# Directive:
Return nothing but the lines from the one with "Write a Blender" through the one with "rad = math.radians" in the data below, word for word and without pictures.

— Begin —

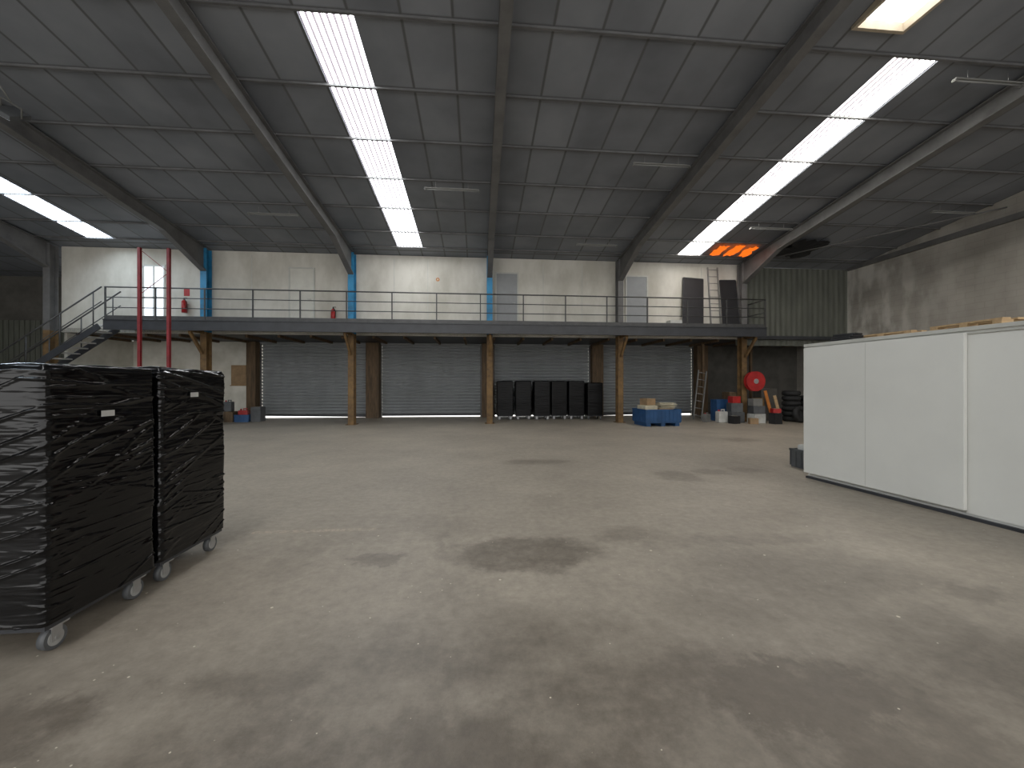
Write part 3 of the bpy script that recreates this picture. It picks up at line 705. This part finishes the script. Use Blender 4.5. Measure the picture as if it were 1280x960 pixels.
for s in (-1, 1): b.b2(s*w-.03, s*w+.03, -d-.03, d+.03, -.12, .04); b.b2(-w+.03, w-.03, s*d-.03, s*d+.03, -.12, .04)
b.done('hatch_frame', 'palewood', e)
b = B().b2(-w, w, -d, d, .04, .06); b.done('hatch_glazing', 'hatchglow', e)
def ragged(x0, x1, y0, y1, t, m, lab, n=26, pieces=1):
    b = B()
    for p in range(pieces):
        xa = x0+(x1-x0)*p/pieces; xb = x0+(x1-x0)*(p+.86)/pieces
        cx, cy = (xa+xb)/2, (y0+y1)/2; vs = []
        for i in range(n):
            a = 2*math.pi*i/n; k = random.uniform(.72, 1.1)
            c, s = math.cos(a), math.sin(a); q = 1/max(abs(c), abs(s))*.9
            x = cx+c*q*(xb-xa)/2*k; y = cy+s*q*(y1-y0)/2*random.uniform(.75, 1.08)
            vs.append(b.bm.verts.new((x, y, zr(y)-t-.05*random.random())))
        c0 = b.bm.verts.new((cx, cy, zr(cy)-t-.03))
        for i in range(n): b.bm.faces.new((vs[i], vs[(i+1) % n], c0))
    tag(b.done('ceiling_patch', m), lab, 'ceiling panel')
ragged(9.0, 10.75, 13.9, 14.85, .08, 'orangeglow', 'torn glowing orange film patch under the roof', 22, 3)
ragged(11.5, 13.4, 13.2, 14.85, .08, 'blackpanel', 'dark patch standing for a hole in the roof insulation')  # added black sheet standing in for the hole where insulation is missing
tag(B().cyl((11.05,14.8,6.45), (16.18,10.7,6.98), .022, 8).done('brace_rod', 'steel_grey'), 'thin steel wind bracing rod under the roof', 'brace')

# ---------------------------------------------------------------- light
w = bpy.data.worlds.new('sky'); scene.world = w; w.use_nodes = True
w.node_tree.nodes['Background'].inputs[0].default_value = (1, .99, .975, 1); w.node_tree.nodes['Background'].inputs[1].default_value = 2.2

cam = bpy.data.cameras.new('camera'); co = bpy.data.objects.new('camera', cam); COL.objects.link(co)
co.location = (0, 0, 1.55); co.rotation_euler = (math.radians(90), 0, -TH); cam.sensor_width = 36; cam.lens = 36*490/1280; cam.clip_start = .05
scene.camera = co
scene.view_settings.view_transform = 'Standard'
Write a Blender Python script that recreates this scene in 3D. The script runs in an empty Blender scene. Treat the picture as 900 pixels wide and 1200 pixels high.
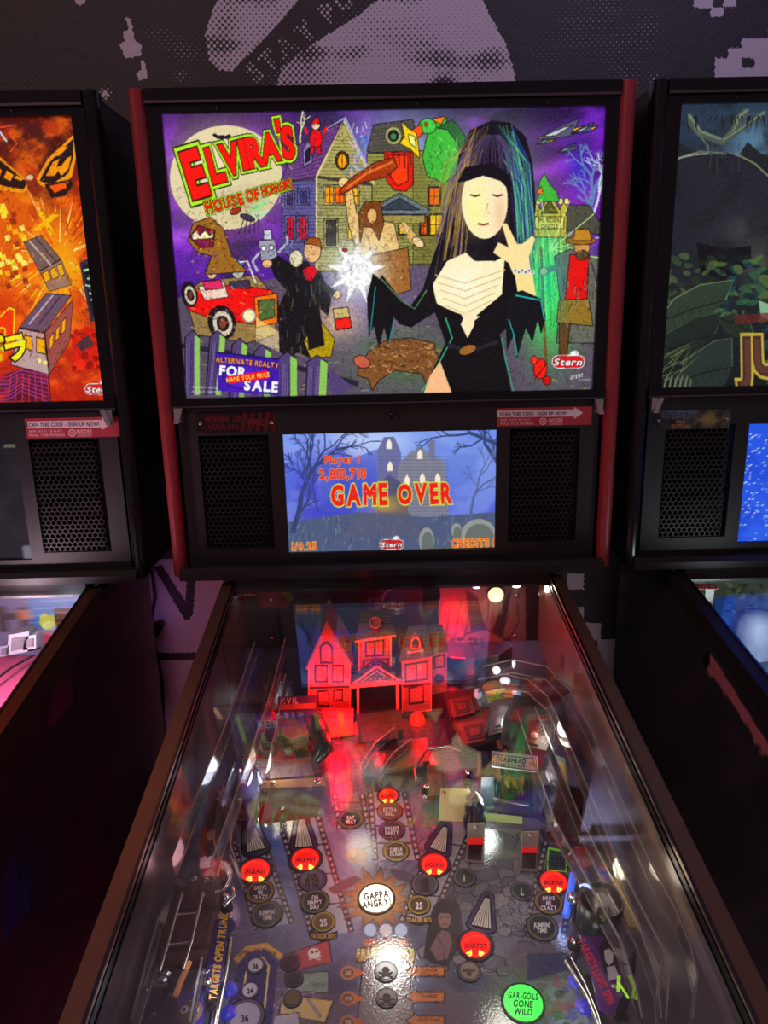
import bpy, math, random
import numpy as np
from mathutils import Vector, Matrix
rnd = random.Random(7)
S = bpy.context.scene
COL = S.collection
rad = math.radians

# ------------------------------------------------------------------ camera
PITCH, YAW, ROLL = 0.2608177, 0.00860841, -0.02148866
CAM = np.array([-0.0221267, -1.22524624, 1.59984485])
FPX = 901.0
def _axes():
    cy, sy = math.cos(YAW), math.sin(YAW)
    f = np.array([sy*math.cos(PITCH), cy*math.cos(PITCH), -math.sin(PITCH)])
    r = np.array([cy, -sy, 0.0]); u = np.cross(r, f)
    r2 = math.cos(ROLL)*r + math.sin(ROLL)*u
    return r2, np.cross(r2, f), f
AR, AU, AF = _axes()
cd = bpy.data.cameras.new('camera'); cam = bpy.data.objects.new('camera', cd); COL.objects.link(cam)
cd.sensor_fit = 'HORIZONTAL'; cd.sensor_width = 36.0; cd.lens = 36.0*FPX/900.0
cd.clip_start = 0.02
M4 = Matrix(((AR[0], AU[0], -AF[0], CAM[0]), (AR[1], AU[1], -AF[1], CAM[1]), (AR[2], AU[2], -AF[2], CAM[2]), (0, 0, 0, 1)))
cam.matrix_world = M4
S.camera = cam

# ------------------------------------------------------------------ world, lights, exposure
S.view_settings.view_transform = 'Standard'; S.view_settings.look = 'None'
S.view_settings.gamma = 1.0; S.view_settings.use_curve_mapping = False
S.view_settings.exposure = 0.0
W = bpy.data.worlds.new('arcade_dark'); S.world = W; W.use_nodes = True
W.node_tree.nodes['Background'].inputs[0].default_value = (0.80, 0.52, 0.66, 1)
W.node_tree.nodes['Background'].inputs[1].default_value = 0.125
def light(name, kind, loc, energy, col, size=0.1, target=None, sizey=None, spot=None, blend=0.5, spec=1.0):
    d = bpy.data.lights.new(name, kind); d.energy = energy; d.color = col; d.specular_factor = spec
    if kind == 'AREA':
        d.size = size
        if sizey: d.shape = 'RECTANGLE'; d.size_y = sizey
    else: d.shadow_soft_size = size
    if kind == 'SPOT': d.spot_size = spot or rad(60); d.spot_blend = blend
    o = bpy.data.objects.new(name, d); COL.objects.link(o); o.location = loc
    if target is not None:
        o.rotation_euler = (Vector(target)-Vector(loc)).to_track_quat('-Z', 'Y').to_euler()
    return o
light('ceiling_wash_light', 'SPOT', (0.75, -0.7, 2.95), 26.0, (0.62, 0.55, 1.0), 0.15, (0.32, 0.46, 2.32), None, rad(84), .9)
light('ceiling_warm_light', 'AREA', (-1.1, -1.4, 2.9), 9.0, (1.0, 0.58, 0.46), 0.8, (-0.4, 0.2, 1.4), 0.4)
light('purple_wall_light', 'POINT', (-0.525, 0.385, 0.94), 0.025, (0.50, 0.28, 1.0), 0.012)
light('red_wall_light', 'SPOT', (-0.40, 0.05, 1.10), 0.3, (1.0, 0.10, 0.20), 0.04, (-0.41, 0.46, 0.85), None, rad(66), .8, .1)
light('grey_wall_light', 'SPOT', (0.37, 0.08, 1.10), 0.35, (1.0, 0.72, 0.8), 0.04, (0.43, 0.46, 0.92), None, rad(60), .8, .1)

light('aisle_fill', 'AREA', (-0.36, -0.62, 0.35), 2.4, (1.0, 0.34, 0.5), 0.12, (-0.49, -0.35, 0.95), 0.9, spec=.1)  # fill lights added low in both aisles to brighten the cabinet sides
light('aisle_fill', 'AREA', (0.35, -0.5, 0.35), 2.4, (1.0, 0.72, 0.8), 0.12, (0.47, -0.35, 0.98), 0.9, spec=.1)

# ------------------------------------------------------------------ projection helpers
def ray(x, y): return AF + (x-450)/FPX*AR - (y-600)/FPX*AU
def atY(x, y, Y=0.0):
    d = ray(x, y); t = (Y-CAM[1])/d[1]; return CAM+t*d
def atX(x, y, X):
    d = ray(x, y); t = (X-CAM[0])/d[0]; return CAM+t*d
def sl(x, y, z0, tn):
    d = ray(x, y); t = (z0+tn*CAM[1]-CAM[2])/(d[2]-tn*d[1]); return CAM+t*d
ZR, TR_ = 1.15807812, math.tan(0.13952806)       # side rail line
TPF = math.tan(rad(6.5)); ZPF = ZR-0.155         # playfield plane
def pf(x, y, h=0.0): return sl(x, y, ZPF+h, TPF)
def proj(P):
    v = np.asarray(P)-CAM; d = v@AF
    return 450+FPX*(v@AR)/d, 600-FPX*(v@AU)/d
def zpf(Y): return ZPF+TPF*Y

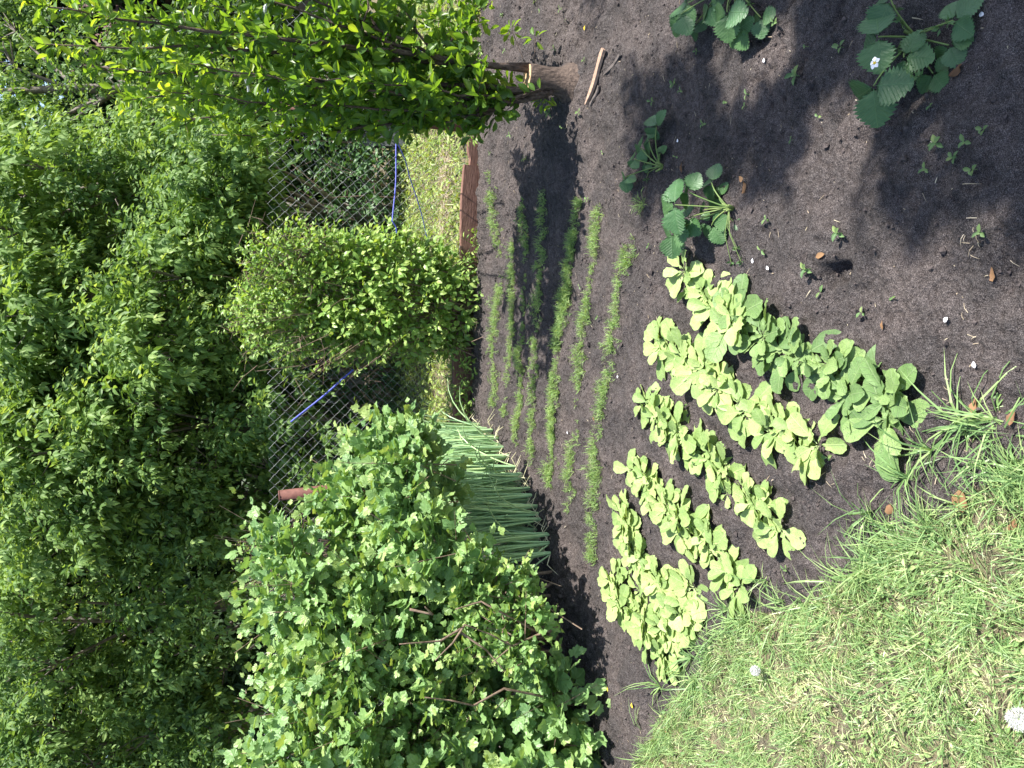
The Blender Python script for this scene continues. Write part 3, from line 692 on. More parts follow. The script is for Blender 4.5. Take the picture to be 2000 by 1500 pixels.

— End —

# Answer to the task:
Write a Blender Python script that recreates this scene in 3D. The script runs in an empty Blender scene. Treat the picture as 900 pixels wide and 1200 pixels high.
import bpy, math, random
import numpy as np
from mathutils import Vector, Matrix
rnd = random.Random(7)
S = bpy.context.scene
COL = S.collection
rad = math.radians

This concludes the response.